Data entries

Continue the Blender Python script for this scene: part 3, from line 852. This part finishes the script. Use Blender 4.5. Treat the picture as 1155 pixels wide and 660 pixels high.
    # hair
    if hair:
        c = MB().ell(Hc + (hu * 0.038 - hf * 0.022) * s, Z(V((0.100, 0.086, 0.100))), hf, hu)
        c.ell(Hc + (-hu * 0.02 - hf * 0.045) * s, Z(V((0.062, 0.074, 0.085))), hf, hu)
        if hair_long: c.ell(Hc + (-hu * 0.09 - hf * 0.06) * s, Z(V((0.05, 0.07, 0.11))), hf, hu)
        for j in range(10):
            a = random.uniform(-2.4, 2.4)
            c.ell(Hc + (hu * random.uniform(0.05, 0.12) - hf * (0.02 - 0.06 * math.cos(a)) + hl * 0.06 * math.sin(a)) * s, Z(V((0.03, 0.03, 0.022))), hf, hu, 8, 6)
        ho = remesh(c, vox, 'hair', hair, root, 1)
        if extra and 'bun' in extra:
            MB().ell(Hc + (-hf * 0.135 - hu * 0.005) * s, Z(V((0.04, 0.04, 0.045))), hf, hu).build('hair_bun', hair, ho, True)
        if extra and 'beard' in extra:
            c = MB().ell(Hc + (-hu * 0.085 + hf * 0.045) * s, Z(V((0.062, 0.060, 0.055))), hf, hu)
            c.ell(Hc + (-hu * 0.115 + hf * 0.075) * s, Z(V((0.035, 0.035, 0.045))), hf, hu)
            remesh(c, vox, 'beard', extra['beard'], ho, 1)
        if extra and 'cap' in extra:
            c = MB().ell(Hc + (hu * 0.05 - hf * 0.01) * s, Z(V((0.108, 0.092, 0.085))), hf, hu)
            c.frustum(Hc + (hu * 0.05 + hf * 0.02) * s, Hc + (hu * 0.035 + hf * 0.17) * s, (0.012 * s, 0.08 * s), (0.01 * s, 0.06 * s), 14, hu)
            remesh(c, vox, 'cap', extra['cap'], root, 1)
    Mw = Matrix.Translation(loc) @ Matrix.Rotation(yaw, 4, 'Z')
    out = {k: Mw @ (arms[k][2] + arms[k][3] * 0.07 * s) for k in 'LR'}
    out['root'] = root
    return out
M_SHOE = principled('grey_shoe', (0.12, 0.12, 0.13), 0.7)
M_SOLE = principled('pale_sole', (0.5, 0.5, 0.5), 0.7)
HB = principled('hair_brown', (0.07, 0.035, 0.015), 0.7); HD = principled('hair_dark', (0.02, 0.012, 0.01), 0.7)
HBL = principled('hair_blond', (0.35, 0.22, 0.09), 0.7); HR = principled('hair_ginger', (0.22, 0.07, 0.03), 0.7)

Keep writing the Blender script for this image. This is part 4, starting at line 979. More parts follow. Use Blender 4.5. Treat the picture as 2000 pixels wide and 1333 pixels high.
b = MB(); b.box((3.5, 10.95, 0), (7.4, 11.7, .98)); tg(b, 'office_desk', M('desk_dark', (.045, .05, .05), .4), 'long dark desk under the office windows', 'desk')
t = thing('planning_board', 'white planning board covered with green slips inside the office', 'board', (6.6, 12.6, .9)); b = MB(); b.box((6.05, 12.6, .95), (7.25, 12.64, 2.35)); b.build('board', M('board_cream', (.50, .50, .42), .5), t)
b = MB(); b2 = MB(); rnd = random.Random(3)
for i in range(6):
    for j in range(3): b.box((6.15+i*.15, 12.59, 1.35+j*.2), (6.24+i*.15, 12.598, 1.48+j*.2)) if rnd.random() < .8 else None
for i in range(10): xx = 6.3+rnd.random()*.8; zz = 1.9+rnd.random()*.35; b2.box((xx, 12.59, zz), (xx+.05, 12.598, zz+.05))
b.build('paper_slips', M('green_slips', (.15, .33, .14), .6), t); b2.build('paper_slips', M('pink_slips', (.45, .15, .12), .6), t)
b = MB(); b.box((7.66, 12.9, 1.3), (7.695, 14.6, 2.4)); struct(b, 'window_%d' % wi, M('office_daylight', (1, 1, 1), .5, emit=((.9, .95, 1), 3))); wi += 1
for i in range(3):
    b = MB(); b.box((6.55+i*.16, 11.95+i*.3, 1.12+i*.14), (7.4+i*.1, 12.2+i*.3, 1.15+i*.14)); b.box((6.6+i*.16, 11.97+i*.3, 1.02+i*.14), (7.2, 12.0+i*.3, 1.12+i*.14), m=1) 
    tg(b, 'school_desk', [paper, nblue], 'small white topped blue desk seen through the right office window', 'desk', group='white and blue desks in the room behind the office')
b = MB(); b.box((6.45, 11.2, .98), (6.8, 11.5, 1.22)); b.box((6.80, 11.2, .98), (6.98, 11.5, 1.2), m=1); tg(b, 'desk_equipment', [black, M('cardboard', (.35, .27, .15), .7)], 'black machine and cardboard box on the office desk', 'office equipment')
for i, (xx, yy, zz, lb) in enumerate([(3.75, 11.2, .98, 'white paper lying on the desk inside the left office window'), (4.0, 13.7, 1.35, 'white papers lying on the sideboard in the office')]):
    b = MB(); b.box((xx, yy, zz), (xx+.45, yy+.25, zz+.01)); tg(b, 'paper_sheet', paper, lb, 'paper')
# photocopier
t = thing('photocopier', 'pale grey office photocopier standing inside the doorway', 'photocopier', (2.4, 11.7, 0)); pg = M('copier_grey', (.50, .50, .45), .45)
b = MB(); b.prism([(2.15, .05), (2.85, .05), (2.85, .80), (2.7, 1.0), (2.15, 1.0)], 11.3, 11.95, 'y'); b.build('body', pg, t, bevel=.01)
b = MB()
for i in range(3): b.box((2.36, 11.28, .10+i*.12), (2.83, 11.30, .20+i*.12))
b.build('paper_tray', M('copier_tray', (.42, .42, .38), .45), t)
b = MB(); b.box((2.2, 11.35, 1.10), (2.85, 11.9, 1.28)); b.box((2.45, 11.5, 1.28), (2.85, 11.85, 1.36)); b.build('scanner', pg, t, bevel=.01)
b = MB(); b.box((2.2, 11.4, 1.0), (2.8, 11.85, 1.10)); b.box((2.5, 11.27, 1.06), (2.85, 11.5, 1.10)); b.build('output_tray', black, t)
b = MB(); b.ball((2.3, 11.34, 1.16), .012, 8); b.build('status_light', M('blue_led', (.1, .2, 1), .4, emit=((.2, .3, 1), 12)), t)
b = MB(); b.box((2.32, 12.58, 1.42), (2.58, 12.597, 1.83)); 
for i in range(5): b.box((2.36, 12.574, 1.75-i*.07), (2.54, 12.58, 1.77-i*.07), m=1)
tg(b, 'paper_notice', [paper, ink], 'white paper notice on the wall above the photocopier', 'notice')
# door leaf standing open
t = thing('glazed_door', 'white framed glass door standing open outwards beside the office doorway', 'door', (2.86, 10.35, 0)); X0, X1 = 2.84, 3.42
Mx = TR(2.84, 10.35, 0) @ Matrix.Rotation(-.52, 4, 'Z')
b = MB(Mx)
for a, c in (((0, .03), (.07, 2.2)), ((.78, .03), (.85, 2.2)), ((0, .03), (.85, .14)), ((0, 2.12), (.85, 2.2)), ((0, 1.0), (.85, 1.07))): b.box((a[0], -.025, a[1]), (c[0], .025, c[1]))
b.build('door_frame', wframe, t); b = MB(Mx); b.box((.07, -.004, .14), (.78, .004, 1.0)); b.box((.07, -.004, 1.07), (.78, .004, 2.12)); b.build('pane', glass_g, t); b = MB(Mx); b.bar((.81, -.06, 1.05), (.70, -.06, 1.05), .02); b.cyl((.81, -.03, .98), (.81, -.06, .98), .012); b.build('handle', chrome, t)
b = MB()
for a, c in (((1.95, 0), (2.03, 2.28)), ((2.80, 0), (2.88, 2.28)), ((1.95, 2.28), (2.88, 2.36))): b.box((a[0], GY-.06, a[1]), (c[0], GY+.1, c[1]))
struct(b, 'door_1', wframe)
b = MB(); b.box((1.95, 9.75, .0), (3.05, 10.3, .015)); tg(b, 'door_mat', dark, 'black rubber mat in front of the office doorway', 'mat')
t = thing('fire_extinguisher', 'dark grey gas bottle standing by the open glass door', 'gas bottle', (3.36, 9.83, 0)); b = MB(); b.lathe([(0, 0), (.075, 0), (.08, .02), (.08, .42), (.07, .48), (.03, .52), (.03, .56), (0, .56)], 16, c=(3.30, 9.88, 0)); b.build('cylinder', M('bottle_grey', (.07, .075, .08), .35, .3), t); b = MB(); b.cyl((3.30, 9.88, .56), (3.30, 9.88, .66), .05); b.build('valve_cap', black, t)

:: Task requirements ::
All lines of the data above that include the word "part" must be shown.

:: Completed exercise ::
Continue the Blender Python script for this scene: part 3, from line 852. This part finishes the script. Use Blender 4.5. Treat the picture as 1155 pixels wide and 660 pixels high.
Keep writing the Blender script for this image. This is part 4, starting at line 979. More parts follow. Use Blender 4.5. Treat the picture as 2000 pixels wide and 1333 pixels high.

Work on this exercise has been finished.